Police say case is real 'How to Get Away with Murder'

I-TEAM INVESTIGATION

ByChuck Goudie and Barb Markoff WLS logo
Friday, October 30, 2015
I-Team: Sex, Meth and Murder
ABC 7 Eyewitness News investigated why one of the men who buried a man in a basement is now a free.

CHICAGO (WLS) -- From the ivory tower of Northwestern University to a bloody basement in Louisville, Ky., Jeffrey Mundt lived a double life.



He was a top official at Northwestern, leading its technology overhaul, but he also nursed a voracious appetite for violent sex and crystal meth.



"He lets friends and co-workers know that he has an alternative lifestyle, that he is a gay male; but what happens behind his closed doors, it's a nightmare," said Sgt. Jon Lesher, Louisville (Ky.) Police Department.



In 2007, Mundt moved to 4th Street in Louisville after suddenly leaving Evanston. He lived there with his 38-year-old boyfriend Joey Banis. During a weekend binge of sex and drugs, Mundt and Banis killed a man there, mangling the body with a sledgehammer to fit in a storage container and buried the pieces in his basement.



But police and prosecutors in Kentucky said Mundt, who declined to comment, got away with murder and is now free. Banis, who is in prison, also declined comment.



"(Mundt) was living this secret life, this life where he was doing drugs, he was counterfeiting money, he was participating in the killing of another individual. As sick as it sounds, I think he was thrilled and loved every minute of that crazy ride," said Ryan Conroy, assistant prosecutor, Jefferson County, Ky.



"Both of them, Mundt and Banis, were the two most diabolical, intelligent individuals I have ever met," said Josh Schneider, assistant county attorney.



On June 17, 2010, Louisville police responded to a lover's quarrel between Mundt and Banis. To stay out of jail, both men offered information about a murder, and they tried to pin it on each other.



Inside the basement of an old Victorian mansion, police eventually found a body in a plastic bin buried beneath the floor.

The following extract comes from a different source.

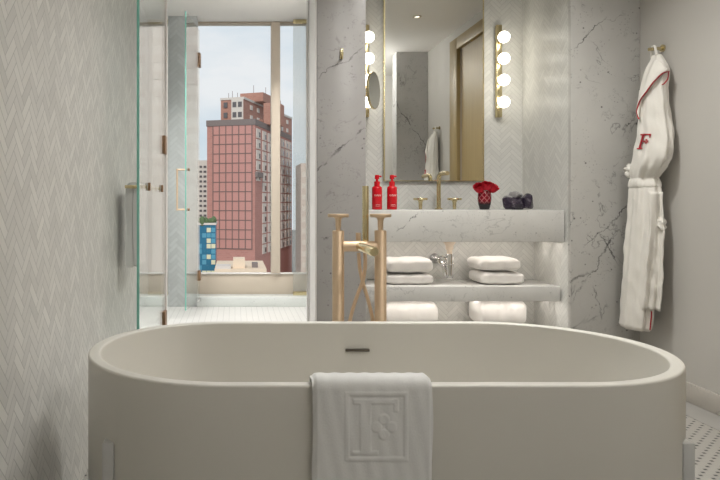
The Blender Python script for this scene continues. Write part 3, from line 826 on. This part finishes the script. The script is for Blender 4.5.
MB().tube(spline([rel(Vector((2.10,3.275,1.70))), rel(Vector((2.10,3.272,1.722))), rel(Vector((2.10,3.252,1.722))), rel(robe_pt(56, PI*1.25))],5), .006, 8).tube(spline([rel(Vector((2.10,3.275,1.70))), rel(robe_pt(57, PI*.6))],5), .006, 8).build('hanging_loop', M['robe'], rb)
hk = thing('robe_hook', 'short brass robe hook on the right wall above the bathrobe with the F', 'hook', (XR,3.262,1.707))
MB().tube([(-.074,0,.004),(-.001,0,.010)], .0085, 14).build('peg', M['brass_pale'], hk)
MB().lathe([(0,-.008),(.018,-.008),(.018,0),(0,0)], (0,0,.010), 'x', 20).build('wall_plate', M['brass_pale'], hk)
rb2 = copy_tree(rb); hk2 = copy_tree(hk)
for o in (rb2, hk2): o.location.y -= 2.06
rb2['label'] = 'white bathrobe seen only in the mirror, hanging between the marble slab and the oak door'
hk2['label'] = 'brass robe hook seen only in the mirror, holding the reflected bathrobe'
for o in (rb, rb2): o['group'] = 'white bathrobes'
for o in (hk, hk2): o['group'] = 'brass robe hooks'

# ------------------------------------------------------------------ ceiling lights
LIGHTS = [(1.64,2.17,2.5,.016,'tiny ceiling downlight seen in the mirror'), (.75,2.4,8,.1,'ceiling downlight between the bathtub and the shower'),
          (1.15,2.75,15,.1,'ceiling downlight in front of the vanity'), (-.60,4.4,23,.1,'added fill downlight inside the shower, beside its left wall'), (.443,5.0,22,.04,'small added fill downlight at the right of the shower')]  # the two shower downlights are unseen lamps added to brighten it
for x, y, lab in ((1.35,.25,'added opal globe fill lamp near the rear wall'), (1.3,.75,'added opal globe fill lamp over the open floor before the bathtub')):
    d = thing('fill_globe_lamp', lab, 'ceiling light', (x,y,ZC), 0, 'added globe fill lamps')  # unseen lamps added to even out light on walls and ceiling
    MB().lathe([(0,-.0005),(.05,-.0005),(.05,-.012),(.012,-.018),(.012,-.075),(.03,-.08),(.03,-.09),(0,-.09)], n=24).build('stem', M['brass_pale'], d)
    MB().sphere((0,0,-.17), .09, 24, 16).build('globe', M['opal'], d)
for x, y, p, rl, lab in LIGHTS:
    d = thing('ceiling_light', lab, 'ceiling light', (x,y,ZC), 0, 'ceiling downlights')
    MB().lathe([(rl+.008,-.001),(rl+.008,-.006),(rl+.02,-.006),(rl+.022,-.001)], n=32).build('trim_ring', M['brass_pale'], d)
    MB().lathe([(0,-.001),(rl+.007,-.001),(rl+.007,-.003),(0,-.003)], n=32).build('diffuser', M['diffuser'], d)
    ld = bpy.data.lights.new('downlight', 'AREA'); ld.shape = 'DISK'; ld.spread = math.radians(125); ld.size = 2*rl; ld.energy = p; ld.color = (1,.985,.95)
    lo = bpy.data.objects.new('downlight', ld); C.objects.link(lo); lo.parent = d; lo.location = (0,0,-.012)
pd = bpy.data.lights.new('window_portal', 'AREA'); pd.shape = 'RECTANGLE'; pd.size = 1.45; pd.size_y = 2.26; pd.cycles.is_portal = True
po = bpy.data.objects.new('window_portal', pd); C.objects.link(po); po.location = (-.055,YW+.10,1.414); po.rotation_euler = (-PI/2,0,0)

# ------------------------------------------------------------------ city outside
cB = brick('haze-paled red brick', (.48,.24,.21,1), (.43,.21,.185,1), (.48,.30,.27,1), .6)  # distance haze is put into both brick colours, paler and less saturated
cB2 = brick('haze-paled brown brick', (.42,.22,.17,1), (.37,.185,.145,1), (.44,.28,.23,1), .5)
cPane = plain('rosy glazing', (.52,.27,.245,1), .3, 0, .10, .05)
cLine = plain('dark window mullions', (.19,.13,.12,1), .6)
cCor = plain('grey cornice', (.20,.17,.165,1), .8)
cWhite = plain('pale window surround', (.62,.57,.53,1), .7)
cDark = plain('dark window glass', (.12,.11,.115,1), .2)
cBeige = plain('beige render', (.70,.56,.48,1), .8, 0, .08, .05)
cPale = plain('pale stone', (.62,.58,.54,1), .8, 0, .06, .05)
cTeal = plain('teal glass', (.02,.14,.24,1), .15, 0, .3, .1)
cTeal2 = plain('light blue glass', (.08,.28,.40,1), .15, 0, .3, .1)
cLit = plain('pale blinds', (.62,.60,.42,1), .6)
cGreen = plain('roof planting', (.10,.15,.07,1), .9, 0, .4, 1)
ZG = -70
struct('ground', MB().box(-900, 900, 20, 1600, ZG-1, ZG), plain('city ground', (.22,.21,.20,1), .9, 0, .15, .02))
def bldg(name, label, corner, phi, lu, lv, top, mat):
    """box building; local x runs along the face turned to us (leftwards), local y along the receding face"""
    b = thing(name, label, 'building', (corner[0],corner[1],ZG), phi)
    h = top-ZG
    MB().box(-lu, 0, 0, lv, 0, h).build('wall', mat, b, 0)
    return b, h
phi = math.atan2(-.287, .958)
rbd, hR = bldg('brick_building', 'large red brick building with a grid of dark-framed windows', (9.23,300), phi, 23.4, 81, 38.8, cB)
MB().box(-23.7, .3, -.4, 81.3, hR-2.7, hR+.1).build('cornice', cCor, rbd, 0)
zt0 = 36.0-ZG; zl = [31.9-ZG - 4.43*k for k in range(13)]
def facade_panes():
    m_ = MB(); return m_.box(-20.4, -1.43, -.12, .0, zl[-1], zt0)
facade_panes().build('glazing', cPane, rbd, 0)
ms = MB().box(-.22, .22, -.35, 0, zl[-1], zt0).build('mullion', cLine, rbd, 0); ms.location.x = -1.43
for k in range(1,7):
    c = ms.copy(); C.objects.link(c); c.location.x = -1.43-3.16*k
ts = MB().box(-20.6, -1.2, -.3, 0, -.2, .2).build('transom', cLine, rbd, 0); ts.location.z = zl[0]
for z in zl[1:]:
    c = ts.copy(); C.objects.link(c); c.location.z = z
w0 = MB().box(0, .35, -3.6, 3.6, -2.2, 2.2).build('side_window', cWhite, rbd, 0)
p0 = MB().box(.3, .42, .4, 3.2, -1.6, .7).build('pane', cDark, w0, 0)
first = True
for ci, tv in enumerate((5.5,17,28,38,48,58,68,77)):
    for r in range(12):
        z = 32.6-ZG-5.0*r
        if ci == 0 and r > 4: continue
        if first: o, first = w0, False
        else:
            o = w0.copy(); C.objects.link(o); q = p0.copy(); C.objects.link(q); q.parent = o
        o.location = (0,tv,z)
MB().box(.0, 1.2, 0, 11, 12.0-ZG, 14.4-ZG).build('ledge', cCor, rbd, 0)
MB().box(-1.5, 6.3, 22, 34, hR, hR+10.6).build('roof_bulkhead', cB2, rbd, 0)
MB().box(-10, -4, 30, 40, hR, hR+3.5).build('roof_cabin', cB2, rbd, 0)
# taller tower behind
tb, hT = bldg('apartment_tower', 'taller brown brick tower rising behind the red brick building', (5.62,420), math.atan2(-.36,.933), 16, 112, 68, cB2)
MB().box(-8.4, -.2, -.5, 0, hT-44, hT-1).build('white_bay', cPale, tb, 0)
w1 = MB().box(-1.3, 1.3, -.7, 0, -1.7, 1.7).build('window', cDark, tb, 0)
spots = [(-6.2,z) for z in range(5)]+[(-2.4,z) for z in range(5)]+[(-12.5,z) for z in range(5)]
for i, (x, r) in enumerate(spots):
    o = w1 if i == 0 else w1.copy()
    if i: C.objects.link(o)
    o.location = (x, 0, hT-4.5-6.6*r)
w2 = MB().box(0, .5, -2.2, 2.2, -1.5, 1.5).build('side_window', cWhite, tb, 0)
k = 0
for tv in (14,28,42,56,70,84,98):
    for r in range(4):
        o = w2 if k == 0 else w2.copy()
        if k: C.objects.link(o)
        k += 1; o.location = (0,tv,hT-5-6.6*r)
MB().box(-16.3, .4, -.4, 112.3, hT-1.2, hT+.3).build('parapet', cPale, tb, 0)
MB().box(-10, 8.5-2, 20, 60, hT, hT+6).build('penthouse', cB2, tb, 0)
for (x, y, h_) in ((-12,4,4),(-9,3,5),(-5,2,3.5),(-2,25,12),(4,50,13),(5,30,11)):
    MB().box(x-.12, x+.12, y-.12, y+.12, hT, hT+h_).build('antenna', cLine, tb, 0)
# teal glass block
te, hE = bldg('glass_block', 'small teal glass office block at the lower left of the view', (-5.9,200), 0, 9, 14, -5.9, cTeal)
MB().box(-9.2, .1, -.3, 14, hE-.5, hE+.1).build('roof_edge', cWhite, te, 0)
pn = None
for c in range(6):
    for r in range(12):
        m_ = (cLit if R.random() < .22 else cTeal2 if R.random() < .5 else cTeal)
        MB().box(-.15-1.4*c-1.25, -.15-1.4*c, -.12, 0, hE-2.2-1.65*r-1.35+.8, hE-2.2-1.65*r+.8).build('pane', m_, te, 0)
mb = MB()
for k in range(26):
    x, y = R.uniform(-8.5,-.6), R.uniform(.3,3); mb.sphere((x,y,hE+R.uniform(.2,.9)), R.uniform(.5,1.0), 8, 6, (1,1,R.uniform(.8,1.8)))
tag(mb.build('roof_planting', cGreen, te, 60), kind='stuff')
# low rooftops
cCream = plain('cream roof render', (.74,.60,.46,1), .8, 0, .06, .3)
lr, hL = bldg('rooftop_house', 'low cream rooftop beside the teal block at the foot of the brick wall', (8.5,175), 0, 14, 25, -17.4, cCream)
MB().box(-9.0, -5.8, 2, 8, hL, hL+2.6).build('stair_hut', cCream, lr, 0)
MB().box(-13.6, -9.6, .5, 5, hL, hL+.9).build('roof_box', cWhite, lr, 0)
MB().box(-3.8, -2.2, 4, 7, hL, hL+1.3).build('vent_box', cCor, lr, 0)
# paler neighbours
def banded(name, label, corner, lu, lv, top, mat, cols, dz, rot=0):
    b, h = bldg(name, label, corner, rot, lu, lv, top, mat)
    wn = None; n = max(1, int(min((h-6)/dz, 99//cols))); st = lu/cols
    for c in range(cols):
        for r in range(n):
            o = MB().box(-st*.32, st*.32, -.3, 0, -dz*.22, dz*.22).build('window', cDark, b, 0) if wn is None else wn.copy()
            if wn is None: wn = o
            else: C.objects.link(o)
            o.location = (-st*(c+.5), 0, h-3-dz*(r+.5))
    return b
banded('apartment_building', 'pale grey apartment building far left of the red brick building', (-20.6,480), 16, 30, 31, cPale, 5, 3.6)
cTall = plain('pale pink render', (.86,.77,.70,1), .8, 0, .05, .05)
cDark = plain('soft blinds', (.80,.70,.63,1), .7)
banded('apartment_building', 'tall pale pink apartment tower at the far left end of the window', (-24.5,260), 40, 30, 95, cTall, 9, 9)
banded('apartment_building', 'tall cream apartment tower out of sight to the right, mirrored in the open shower doors', (150,338), 104, 30, 110, cTall, 9, 9)
banded('apartment_building', 'beige apartment building at the right end of the window behind the fluted panel', (44,345), 9, 30, 21, cBeige, 3, 6)

# ------------------------------------------------------------------ light outside
w = bpy.data.worlds.new('sky'); bpy.context.scene.world = w; w.use_nodes = True
nt = w.node_tree; nt.nodes.clear()
out = nt.nodes.new('ShaderNodeOutputWorld'); bg = nt.nodes.new('ShaderNodeBackground')
tc = nt.nodes.new('ShaderNodeTexCoord'); mp = nt.nodes.new('ShaderNodeMapping'); mp.inputs['Scale'].default_value = (1,1,2.6)
nz = nt.nodes.new('ShaderNodeTexNoise'); nz.inputs['Scale'].default_value = 3.2; nz.inputs['Detail'].default_value = 7; nz.inputs['Roughness'].default_value = .55
cr = nt.nodes.new('ShaderNodeValToRGB'); cr.color_ramp.elements[0].position = .38; cr.color_ramp.elements[1].position = .66
cr.color_ramp.elements[0].color = (.62,.72,.80,1); cr.color_ramp.elements[1].color = (.84,.86,.88,1)
L = nt.links
L.new(tc.outputs['Generated'], mp.inputs[0]); L.new(mp.outputs[0], nz.inputs['Vector']); L.new(nz.outputs['Fac'], cr.inputs[0])
L.new(cr.outputs[0], bg.inputs[0]); bg.inputs[1].default_value = 1.0; L.new(bg.outputs[0], out.inputs[0])
sd = bpy.data.lights.new('sun', 'SUN'); sd.energy = 2.0; sd.angle = .05; sd.color = (1,.94,.86)
so = bpy.data.objects.new('sun', sd); C.objects.link(so); so.rotation_euler = Vector((.15,.85,-.55)).to_track_quat('-Z','Y').to_euler()

# ------------------------------------------------------------------ colour management and light paths
sc = bpy.context.scene
sc.view_settings.view_transform = 'Standard'; sc.view_settings.look = 'None'
sc.view_settings.exposure = 0; sc.view_settings.gamma = 1; sc.view_settings.use_curve_mapping = False
try:
    sc.cycles.use_denoising = True; sc.cycles.denoiser = 'OPENIMAGEDENOISE'
    sc.cycles.max_bounces = 10; sc.cycles.diffuse_bounces = 5; sc.cycles.glossy_bounces = 5; sc.cycles.transparent_max_bounces = 16
    sc.cycles.sample_clamp_indirect = 6; sc.cycles.caustics_reflective = False; sc.cycles.caustics_refractive = False
except Exception: pass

"The bin was 6 feet down in an old wine cellar. Banis had given us his statement about how they got all of that hard clay, mud material out, used a pick and a shovel and they basically laid it all out and said this is how it was done," Lesher said.



The body of their party-mate Jamie Carroll had been planted in the basement six months earlier, shot and stabbed during a weekend of perversion.



Shortly after the killing, Mundt and Banis came to party in Chicago and were arrested at a downtown hotel allegedly trying to change counterfeit cash with a doorman.



Chicago police say they found $55,000 in fake money and the gun that had been used to kill Carroll.



In Louisville, the men wanted -- and got -- separate trials.



"Both defendants' claims were that they did nothing and that the other person did everything, and that's simply not true," Conroy said.



One jury convicted Banis of murder and he was sentenced to life in prison.



Another jury found Mundt not guilty of murder, convicting him of robbery and tampering, immediate parole.



Mundt's freedom was won by prominent Louisville defense attorney Steven Romines.



"Jeff Mundt, for his entire life, had been a law-abiding very successful person. He meets Joey Banis one night. And nine weeks later he's got a body in his basement," Romines said.



Romines argued successfully that Mundt was cajoled into the killing.



"He was targeted by Joey Banis, Joey was just a psychopath. He was truly a dangerous individual. He threatens to kill his family, he threatens to kill him, everybody he knows, truly just tortured him," Romines said.



ABC7's Chuck Goudie asks: "Did he get away with murder?"



"We certainly argued that he was guilty of a murder and the jury acquitted him of that charge, so one could make that argument, yes," Conroy said.



"Yes, in my mind he got away with murder. Both of them were culpable of this crime, they both had the same, had the same...play. They both did it," Lesher said.



"They're wrong and they need to get out of this business if that's what they say. The jury found him not guilty of murder, and if they believe he got away with murder they should do their jobs better," Romines said.



Mundt is no longer on parole, but does have a warrant for his arrest in Chicago for fraud charges related to using a counterfeit bill and a fake identification from that night at the Hyatt.



Mundt is scheduled to appear in Cook County Court on Nov. 17.